The challenge for the painter is to be fully present - to sustain the dreamlike space where inspired work can take place. To describe this state, however, is to try to put it in a box, as though it could be saved and used again later. What takes the lid off your creativity cannot be grasped and held with words, but is freely given in the act of painting.

Does "being fully present" mean to simply slip into a mindless meditation, allowing your eye and hand to do the work while you stand back as an observer? No. The artist in a trance state is a myth. For many painters, the ART of art is not in the product - the finished drawing or painting - but in the experience of engaging the creative process. What do you think about while you work? Your internal dialog is one of the most important determinants of how clearly your work expresses you. It is not possible to think about updating your Twitter page or to to carry on a conversation with someone while working from the model - and at the same time be wholeheartedly engaged with the process.

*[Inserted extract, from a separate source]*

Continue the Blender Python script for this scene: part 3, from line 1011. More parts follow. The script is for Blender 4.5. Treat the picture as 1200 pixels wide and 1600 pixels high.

Being fully present is the absolutely essential part of painting not usually talked about. No one can teach it. You have to learn it for yourself. Painting is a balance of thinking and feeling, but it is thinking and feeling about what you are doing on your palette and on your canvas. While one part of you thinks about technical principles - light/dark, warm/cool, lines and angles, pigment mixtures and which tools to use - another part of you, the wordless part, feels its way along. Painting is multitasking enough without the interfering chatter of a wandering mind. Focus on the work at hand. Shut up and paint!